***** Data shown *****

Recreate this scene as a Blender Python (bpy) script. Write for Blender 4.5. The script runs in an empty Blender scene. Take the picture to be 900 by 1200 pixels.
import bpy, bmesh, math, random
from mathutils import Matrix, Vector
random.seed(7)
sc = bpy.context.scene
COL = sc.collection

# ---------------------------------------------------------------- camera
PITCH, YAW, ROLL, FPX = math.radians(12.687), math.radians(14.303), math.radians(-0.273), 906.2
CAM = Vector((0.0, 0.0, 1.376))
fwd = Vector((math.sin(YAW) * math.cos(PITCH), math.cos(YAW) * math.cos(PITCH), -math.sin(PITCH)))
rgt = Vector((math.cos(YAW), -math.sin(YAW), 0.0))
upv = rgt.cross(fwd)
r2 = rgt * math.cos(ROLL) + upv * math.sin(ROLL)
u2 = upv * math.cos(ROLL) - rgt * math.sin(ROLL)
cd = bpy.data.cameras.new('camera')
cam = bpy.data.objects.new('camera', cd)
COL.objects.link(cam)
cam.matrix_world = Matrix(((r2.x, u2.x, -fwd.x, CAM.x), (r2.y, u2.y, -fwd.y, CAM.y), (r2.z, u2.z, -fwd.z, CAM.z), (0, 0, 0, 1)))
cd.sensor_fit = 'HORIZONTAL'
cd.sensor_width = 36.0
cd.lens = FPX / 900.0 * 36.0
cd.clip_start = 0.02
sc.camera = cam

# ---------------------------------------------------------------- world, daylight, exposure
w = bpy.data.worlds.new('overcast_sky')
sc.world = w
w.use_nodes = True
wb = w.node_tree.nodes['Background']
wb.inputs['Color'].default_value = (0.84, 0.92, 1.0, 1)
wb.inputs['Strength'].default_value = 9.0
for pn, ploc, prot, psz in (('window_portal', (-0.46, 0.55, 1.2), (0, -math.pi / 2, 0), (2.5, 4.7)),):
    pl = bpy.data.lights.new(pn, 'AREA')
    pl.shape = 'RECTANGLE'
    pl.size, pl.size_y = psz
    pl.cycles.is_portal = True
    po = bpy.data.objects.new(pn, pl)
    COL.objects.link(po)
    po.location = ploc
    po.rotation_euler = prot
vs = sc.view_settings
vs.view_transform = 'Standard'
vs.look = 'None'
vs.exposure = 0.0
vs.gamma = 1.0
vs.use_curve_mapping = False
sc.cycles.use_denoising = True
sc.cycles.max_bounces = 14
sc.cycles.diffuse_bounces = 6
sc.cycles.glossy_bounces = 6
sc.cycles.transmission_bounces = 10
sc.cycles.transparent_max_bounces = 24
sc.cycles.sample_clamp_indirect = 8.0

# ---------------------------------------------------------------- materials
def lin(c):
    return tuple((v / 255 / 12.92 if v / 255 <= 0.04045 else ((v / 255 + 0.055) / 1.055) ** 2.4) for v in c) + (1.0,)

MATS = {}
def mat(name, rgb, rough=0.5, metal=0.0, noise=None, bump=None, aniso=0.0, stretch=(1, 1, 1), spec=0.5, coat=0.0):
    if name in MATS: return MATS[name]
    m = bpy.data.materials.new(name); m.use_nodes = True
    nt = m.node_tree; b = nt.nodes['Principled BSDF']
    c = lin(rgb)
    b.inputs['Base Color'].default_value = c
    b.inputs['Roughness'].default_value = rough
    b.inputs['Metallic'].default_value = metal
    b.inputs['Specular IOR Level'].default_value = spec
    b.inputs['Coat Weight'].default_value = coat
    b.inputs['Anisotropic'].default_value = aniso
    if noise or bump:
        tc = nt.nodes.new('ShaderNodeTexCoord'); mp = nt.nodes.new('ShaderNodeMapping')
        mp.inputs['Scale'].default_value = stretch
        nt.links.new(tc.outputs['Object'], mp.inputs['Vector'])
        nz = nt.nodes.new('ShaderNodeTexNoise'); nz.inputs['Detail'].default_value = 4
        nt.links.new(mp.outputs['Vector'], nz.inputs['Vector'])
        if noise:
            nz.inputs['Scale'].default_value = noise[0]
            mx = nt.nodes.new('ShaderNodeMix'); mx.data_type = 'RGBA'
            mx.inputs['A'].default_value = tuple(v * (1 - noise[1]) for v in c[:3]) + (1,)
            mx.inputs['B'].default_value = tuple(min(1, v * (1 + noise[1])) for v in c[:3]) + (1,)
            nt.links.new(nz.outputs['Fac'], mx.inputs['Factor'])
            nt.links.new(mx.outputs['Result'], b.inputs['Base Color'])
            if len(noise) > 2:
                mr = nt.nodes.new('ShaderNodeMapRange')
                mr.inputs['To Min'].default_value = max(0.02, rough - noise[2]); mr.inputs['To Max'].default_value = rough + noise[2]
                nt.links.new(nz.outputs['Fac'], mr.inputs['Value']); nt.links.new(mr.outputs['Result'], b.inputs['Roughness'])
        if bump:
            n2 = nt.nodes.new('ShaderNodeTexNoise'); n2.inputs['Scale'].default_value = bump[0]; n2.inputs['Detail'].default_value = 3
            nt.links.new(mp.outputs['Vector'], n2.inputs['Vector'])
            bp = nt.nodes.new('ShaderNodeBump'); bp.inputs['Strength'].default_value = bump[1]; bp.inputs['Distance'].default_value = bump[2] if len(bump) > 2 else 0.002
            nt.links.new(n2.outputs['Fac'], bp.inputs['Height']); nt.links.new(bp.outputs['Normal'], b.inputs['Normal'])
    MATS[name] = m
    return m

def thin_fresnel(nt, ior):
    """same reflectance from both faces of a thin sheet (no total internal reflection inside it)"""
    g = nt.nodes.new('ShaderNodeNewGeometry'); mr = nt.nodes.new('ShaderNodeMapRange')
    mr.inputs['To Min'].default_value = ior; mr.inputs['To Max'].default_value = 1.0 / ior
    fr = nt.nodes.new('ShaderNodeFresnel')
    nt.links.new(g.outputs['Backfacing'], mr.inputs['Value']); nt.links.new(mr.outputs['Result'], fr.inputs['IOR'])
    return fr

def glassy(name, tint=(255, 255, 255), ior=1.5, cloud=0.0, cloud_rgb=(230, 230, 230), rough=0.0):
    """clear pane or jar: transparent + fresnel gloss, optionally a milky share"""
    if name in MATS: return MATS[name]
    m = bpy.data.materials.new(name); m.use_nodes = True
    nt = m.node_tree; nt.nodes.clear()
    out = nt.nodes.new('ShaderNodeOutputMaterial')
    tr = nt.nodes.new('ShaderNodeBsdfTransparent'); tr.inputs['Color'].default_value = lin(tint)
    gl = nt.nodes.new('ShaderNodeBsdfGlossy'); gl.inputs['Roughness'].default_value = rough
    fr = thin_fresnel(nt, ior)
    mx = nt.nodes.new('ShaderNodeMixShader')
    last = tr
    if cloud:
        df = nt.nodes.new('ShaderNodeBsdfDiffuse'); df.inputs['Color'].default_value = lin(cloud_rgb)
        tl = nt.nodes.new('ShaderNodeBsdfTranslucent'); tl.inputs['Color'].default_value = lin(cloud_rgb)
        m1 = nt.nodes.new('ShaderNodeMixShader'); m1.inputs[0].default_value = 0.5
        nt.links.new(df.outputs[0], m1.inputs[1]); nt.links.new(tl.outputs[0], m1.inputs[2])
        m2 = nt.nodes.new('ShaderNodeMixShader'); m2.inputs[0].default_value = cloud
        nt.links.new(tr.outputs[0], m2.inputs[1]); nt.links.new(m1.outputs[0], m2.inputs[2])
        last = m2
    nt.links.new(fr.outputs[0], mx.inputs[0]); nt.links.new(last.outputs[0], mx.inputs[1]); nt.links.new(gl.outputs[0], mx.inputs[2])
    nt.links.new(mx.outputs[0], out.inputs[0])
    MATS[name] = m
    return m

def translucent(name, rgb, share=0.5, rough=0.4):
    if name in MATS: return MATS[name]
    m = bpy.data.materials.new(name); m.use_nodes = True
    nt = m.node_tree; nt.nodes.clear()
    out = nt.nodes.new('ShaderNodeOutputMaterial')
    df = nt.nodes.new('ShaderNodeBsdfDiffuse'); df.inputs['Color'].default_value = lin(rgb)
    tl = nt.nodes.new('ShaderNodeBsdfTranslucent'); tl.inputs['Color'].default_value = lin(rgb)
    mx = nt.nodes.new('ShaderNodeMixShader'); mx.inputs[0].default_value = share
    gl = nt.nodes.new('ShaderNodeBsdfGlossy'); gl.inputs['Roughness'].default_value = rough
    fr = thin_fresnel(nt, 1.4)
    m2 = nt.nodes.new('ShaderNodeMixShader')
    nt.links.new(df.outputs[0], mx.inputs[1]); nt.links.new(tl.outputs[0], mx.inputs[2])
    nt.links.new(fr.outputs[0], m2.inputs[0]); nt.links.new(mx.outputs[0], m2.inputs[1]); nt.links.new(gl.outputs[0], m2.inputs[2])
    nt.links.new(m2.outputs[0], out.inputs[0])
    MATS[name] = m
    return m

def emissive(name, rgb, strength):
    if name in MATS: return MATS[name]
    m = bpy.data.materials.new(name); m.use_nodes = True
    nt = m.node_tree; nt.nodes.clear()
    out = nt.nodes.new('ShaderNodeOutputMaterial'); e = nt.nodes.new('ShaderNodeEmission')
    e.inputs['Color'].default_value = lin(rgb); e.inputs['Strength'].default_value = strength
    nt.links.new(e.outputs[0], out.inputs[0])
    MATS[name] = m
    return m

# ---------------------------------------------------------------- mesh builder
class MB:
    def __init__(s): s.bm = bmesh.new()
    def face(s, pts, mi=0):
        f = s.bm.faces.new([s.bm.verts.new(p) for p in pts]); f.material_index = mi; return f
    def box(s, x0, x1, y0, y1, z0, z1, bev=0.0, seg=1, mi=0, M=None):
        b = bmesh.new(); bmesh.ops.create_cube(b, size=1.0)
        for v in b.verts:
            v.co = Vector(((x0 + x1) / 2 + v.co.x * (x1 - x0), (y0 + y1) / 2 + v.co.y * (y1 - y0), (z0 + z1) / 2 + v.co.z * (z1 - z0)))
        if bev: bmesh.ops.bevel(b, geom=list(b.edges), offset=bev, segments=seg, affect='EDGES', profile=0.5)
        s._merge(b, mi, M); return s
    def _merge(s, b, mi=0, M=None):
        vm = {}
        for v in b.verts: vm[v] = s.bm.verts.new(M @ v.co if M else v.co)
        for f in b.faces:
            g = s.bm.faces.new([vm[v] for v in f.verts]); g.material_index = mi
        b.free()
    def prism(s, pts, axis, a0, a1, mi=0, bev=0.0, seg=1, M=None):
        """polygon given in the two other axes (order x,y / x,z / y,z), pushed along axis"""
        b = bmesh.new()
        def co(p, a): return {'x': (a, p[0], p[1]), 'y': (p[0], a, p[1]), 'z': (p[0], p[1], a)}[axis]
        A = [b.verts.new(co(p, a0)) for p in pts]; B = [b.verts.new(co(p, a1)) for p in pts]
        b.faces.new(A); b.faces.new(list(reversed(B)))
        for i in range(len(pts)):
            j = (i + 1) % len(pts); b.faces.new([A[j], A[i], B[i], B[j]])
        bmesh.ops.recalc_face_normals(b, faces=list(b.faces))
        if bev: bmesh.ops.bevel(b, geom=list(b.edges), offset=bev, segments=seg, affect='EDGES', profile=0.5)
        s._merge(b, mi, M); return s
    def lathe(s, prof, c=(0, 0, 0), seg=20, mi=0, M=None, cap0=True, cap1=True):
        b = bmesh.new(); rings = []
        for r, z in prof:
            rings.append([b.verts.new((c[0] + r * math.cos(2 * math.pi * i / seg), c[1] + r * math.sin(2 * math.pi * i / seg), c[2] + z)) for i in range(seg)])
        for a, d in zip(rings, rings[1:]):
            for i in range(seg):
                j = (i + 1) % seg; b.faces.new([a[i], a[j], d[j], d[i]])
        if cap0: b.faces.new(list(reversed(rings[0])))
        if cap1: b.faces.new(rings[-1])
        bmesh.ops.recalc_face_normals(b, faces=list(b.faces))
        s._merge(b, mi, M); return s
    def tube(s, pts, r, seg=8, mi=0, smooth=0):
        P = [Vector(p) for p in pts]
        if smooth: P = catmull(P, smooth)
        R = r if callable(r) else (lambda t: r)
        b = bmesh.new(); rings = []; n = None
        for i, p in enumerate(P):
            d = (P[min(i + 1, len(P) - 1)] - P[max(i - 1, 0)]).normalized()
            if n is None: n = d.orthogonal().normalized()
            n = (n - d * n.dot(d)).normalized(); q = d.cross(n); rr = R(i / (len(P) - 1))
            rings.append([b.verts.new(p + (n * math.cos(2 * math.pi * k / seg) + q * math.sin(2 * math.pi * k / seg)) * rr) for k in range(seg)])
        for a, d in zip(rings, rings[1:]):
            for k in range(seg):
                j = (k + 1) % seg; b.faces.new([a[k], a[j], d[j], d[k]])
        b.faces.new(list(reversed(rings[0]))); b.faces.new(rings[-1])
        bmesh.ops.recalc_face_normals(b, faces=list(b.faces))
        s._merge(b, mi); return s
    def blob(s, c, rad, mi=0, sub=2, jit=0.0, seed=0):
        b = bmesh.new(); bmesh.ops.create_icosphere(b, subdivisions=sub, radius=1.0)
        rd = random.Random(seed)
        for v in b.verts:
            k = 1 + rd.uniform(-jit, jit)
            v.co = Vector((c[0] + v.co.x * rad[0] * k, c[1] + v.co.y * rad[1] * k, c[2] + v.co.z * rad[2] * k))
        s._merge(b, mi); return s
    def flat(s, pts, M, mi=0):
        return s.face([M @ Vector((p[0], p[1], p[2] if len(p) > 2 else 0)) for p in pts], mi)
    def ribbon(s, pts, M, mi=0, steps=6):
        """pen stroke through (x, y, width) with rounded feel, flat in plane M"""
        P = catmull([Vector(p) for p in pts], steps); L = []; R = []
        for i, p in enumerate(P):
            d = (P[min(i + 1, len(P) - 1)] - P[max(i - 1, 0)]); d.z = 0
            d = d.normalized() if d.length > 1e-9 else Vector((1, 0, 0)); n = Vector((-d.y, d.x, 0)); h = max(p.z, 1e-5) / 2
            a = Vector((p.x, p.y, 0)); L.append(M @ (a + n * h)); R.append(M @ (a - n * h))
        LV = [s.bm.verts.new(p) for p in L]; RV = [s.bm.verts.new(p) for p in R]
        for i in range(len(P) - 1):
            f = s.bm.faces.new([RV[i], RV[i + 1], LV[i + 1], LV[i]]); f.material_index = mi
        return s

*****

Description of the task =>
Quote the listing word for word from its first line through the line in which "COL = sc.collection" appears.

Full output =>
Recreate this scene as a Blender Python (bpy) script. Write for Blender 4.5. The script runs in an empty Blender scene. Take the picture to be 900 by 1200 pixels.
import bpy, bmesh, math, random
from mathutils import Matrix, Vector
random.seed(7)
sc = bpy.context.scene
COL = sc.collection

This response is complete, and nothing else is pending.